Keep only the lines from the top of the listing through the one with "return MATS[k]", and reproduce them unaltered.
+ + + +
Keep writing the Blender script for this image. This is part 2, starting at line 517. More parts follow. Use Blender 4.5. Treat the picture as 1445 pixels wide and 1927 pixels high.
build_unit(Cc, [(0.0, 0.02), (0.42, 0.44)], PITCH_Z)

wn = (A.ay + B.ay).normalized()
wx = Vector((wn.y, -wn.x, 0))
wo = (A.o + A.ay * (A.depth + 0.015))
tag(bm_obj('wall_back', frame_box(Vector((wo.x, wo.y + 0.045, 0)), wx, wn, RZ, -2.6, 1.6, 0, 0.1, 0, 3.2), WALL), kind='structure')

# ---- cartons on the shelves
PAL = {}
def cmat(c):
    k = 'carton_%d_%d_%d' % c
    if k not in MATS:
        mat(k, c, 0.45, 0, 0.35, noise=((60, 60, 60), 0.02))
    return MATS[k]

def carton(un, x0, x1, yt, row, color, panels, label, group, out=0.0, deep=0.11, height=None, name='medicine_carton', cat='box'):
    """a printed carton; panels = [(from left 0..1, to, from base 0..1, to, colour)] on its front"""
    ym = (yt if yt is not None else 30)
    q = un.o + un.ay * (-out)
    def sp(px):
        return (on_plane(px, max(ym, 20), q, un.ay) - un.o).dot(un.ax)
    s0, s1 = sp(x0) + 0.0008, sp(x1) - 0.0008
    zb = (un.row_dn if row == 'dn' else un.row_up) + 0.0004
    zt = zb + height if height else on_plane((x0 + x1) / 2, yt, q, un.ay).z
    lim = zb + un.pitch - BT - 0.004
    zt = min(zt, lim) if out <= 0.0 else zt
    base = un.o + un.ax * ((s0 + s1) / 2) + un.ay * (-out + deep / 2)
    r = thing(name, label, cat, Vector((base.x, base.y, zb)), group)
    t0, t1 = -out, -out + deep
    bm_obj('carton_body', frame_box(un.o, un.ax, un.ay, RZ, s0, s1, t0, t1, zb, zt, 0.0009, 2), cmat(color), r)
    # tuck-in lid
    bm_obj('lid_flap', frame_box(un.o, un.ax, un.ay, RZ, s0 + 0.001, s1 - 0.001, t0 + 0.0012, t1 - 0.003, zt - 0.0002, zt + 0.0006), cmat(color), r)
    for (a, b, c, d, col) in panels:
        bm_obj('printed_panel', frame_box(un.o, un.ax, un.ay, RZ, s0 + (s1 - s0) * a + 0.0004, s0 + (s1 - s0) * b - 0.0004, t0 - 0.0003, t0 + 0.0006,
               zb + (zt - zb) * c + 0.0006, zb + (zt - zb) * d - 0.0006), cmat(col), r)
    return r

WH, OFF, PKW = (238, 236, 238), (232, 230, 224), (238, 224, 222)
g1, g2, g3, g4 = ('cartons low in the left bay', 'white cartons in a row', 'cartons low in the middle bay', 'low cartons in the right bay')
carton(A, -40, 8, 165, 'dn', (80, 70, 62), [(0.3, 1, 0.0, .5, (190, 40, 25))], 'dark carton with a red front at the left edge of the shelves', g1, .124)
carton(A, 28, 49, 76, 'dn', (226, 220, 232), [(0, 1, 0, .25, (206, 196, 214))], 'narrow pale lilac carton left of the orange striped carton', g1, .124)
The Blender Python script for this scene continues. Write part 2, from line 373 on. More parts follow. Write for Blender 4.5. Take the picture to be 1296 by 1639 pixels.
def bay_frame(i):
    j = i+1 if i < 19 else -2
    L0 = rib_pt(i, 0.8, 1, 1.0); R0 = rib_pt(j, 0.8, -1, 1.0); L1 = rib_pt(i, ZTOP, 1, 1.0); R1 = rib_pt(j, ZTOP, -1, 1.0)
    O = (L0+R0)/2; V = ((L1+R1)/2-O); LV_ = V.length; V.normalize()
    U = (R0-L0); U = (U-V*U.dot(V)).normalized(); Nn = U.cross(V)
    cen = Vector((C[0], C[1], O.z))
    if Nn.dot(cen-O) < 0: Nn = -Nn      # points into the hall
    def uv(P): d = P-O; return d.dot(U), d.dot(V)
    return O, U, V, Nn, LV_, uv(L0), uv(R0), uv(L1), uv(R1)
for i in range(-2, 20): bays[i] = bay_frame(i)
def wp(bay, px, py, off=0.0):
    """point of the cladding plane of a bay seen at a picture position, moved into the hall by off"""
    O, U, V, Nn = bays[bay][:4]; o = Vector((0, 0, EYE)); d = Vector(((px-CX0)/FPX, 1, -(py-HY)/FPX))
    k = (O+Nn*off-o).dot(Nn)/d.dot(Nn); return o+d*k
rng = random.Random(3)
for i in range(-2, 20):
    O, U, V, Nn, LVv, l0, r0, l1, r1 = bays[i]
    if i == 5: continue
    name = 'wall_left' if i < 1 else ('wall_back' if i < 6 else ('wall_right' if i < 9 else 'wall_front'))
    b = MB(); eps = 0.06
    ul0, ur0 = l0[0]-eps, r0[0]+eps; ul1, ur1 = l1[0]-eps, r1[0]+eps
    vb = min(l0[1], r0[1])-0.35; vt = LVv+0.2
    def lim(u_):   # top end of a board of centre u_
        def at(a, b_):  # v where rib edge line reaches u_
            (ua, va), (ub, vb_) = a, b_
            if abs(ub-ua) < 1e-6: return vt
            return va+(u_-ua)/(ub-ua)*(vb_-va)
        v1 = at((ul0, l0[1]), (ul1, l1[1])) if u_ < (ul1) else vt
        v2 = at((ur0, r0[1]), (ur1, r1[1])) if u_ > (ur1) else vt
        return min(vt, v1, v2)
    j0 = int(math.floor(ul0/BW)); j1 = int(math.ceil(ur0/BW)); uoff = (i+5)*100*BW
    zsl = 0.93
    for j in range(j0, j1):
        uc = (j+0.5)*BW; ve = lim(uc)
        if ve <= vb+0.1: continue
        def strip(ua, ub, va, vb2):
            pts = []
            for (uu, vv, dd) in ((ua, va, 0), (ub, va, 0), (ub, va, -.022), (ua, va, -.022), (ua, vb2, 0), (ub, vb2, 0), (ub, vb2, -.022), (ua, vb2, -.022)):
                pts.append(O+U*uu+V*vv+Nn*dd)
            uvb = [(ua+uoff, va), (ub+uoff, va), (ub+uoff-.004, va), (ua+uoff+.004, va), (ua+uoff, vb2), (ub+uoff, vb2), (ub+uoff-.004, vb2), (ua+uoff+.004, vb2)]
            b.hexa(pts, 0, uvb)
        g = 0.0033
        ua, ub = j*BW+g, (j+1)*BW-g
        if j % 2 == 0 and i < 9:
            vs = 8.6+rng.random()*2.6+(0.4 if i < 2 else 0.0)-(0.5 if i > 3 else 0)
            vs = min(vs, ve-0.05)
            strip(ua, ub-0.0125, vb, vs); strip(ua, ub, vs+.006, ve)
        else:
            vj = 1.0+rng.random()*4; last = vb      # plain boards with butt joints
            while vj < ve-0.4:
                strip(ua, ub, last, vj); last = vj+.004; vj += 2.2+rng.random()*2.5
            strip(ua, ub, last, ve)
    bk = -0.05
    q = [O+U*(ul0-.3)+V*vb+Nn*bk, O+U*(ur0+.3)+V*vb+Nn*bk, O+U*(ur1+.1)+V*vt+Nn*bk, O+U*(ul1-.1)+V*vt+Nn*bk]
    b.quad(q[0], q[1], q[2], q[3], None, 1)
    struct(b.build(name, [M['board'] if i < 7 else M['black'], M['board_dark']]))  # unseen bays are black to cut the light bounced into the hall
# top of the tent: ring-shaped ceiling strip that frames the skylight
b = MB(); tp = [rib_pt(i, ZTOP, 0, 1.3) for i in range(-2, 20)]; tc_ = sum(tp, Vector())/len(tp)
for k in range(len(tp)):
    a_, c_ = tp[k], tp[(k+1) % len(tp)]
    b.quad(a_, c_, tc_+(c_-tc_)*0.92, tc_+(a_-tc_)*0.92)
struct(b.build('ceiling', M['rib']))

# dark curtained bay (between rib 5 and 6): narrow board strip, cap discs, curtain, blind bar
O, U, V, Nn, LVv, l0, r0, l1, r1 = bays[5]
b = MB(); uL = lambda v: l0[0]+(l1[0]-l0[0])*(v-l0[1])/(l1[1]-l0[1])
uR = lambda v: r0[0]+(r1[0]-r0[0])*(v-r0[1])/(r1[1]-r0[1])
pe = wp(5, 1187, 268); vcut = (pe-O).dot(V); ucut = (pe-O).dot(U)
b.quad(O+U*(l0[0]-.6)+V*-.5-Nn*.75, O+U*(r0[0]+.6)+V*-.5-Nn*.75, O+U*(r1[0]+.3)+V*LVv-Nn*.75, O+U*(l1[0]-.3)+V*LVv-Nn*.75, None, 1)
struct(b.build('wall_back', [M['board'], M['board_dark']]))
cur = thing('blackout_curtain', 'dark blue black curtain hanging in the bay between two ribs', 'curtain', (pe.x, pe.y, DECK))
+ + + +
**THE RESPONSE:**
Keep writing the Blender script for this image. This is part 2, starting at line 517. More parts follow. Use Blender 4.5. Treat the picture as 1445 pixels wide and 1927 pixels high.
build_unit(Cc, [(0.0, 0.02), (0.42, 0.44)], PITCH_Z)

wn = (A.ay + B.ay).normalized()
wx = Vector((wn.y, -wn.x, 0))
wo = (A.o + A.ay * (A.depth + 0.015))
tag(bm_obj('wall_back', frame_box(Vector((wo.x, wo.y + 0.045, 0)), wx, wn, RZ, -2.6, 1.6, 0, 0.1, 0, 3.2), WALL), kind='structure')

# ---- cartons on the shelves
PAL = {}
def cmat(c):
    k = 'carton_%d_%d_%d' % c
    if k not in MATS:
        mat(k, c, 0.45, 0, 0.35, noise=((60, 60, 60), 0.02))
    return MATS[k]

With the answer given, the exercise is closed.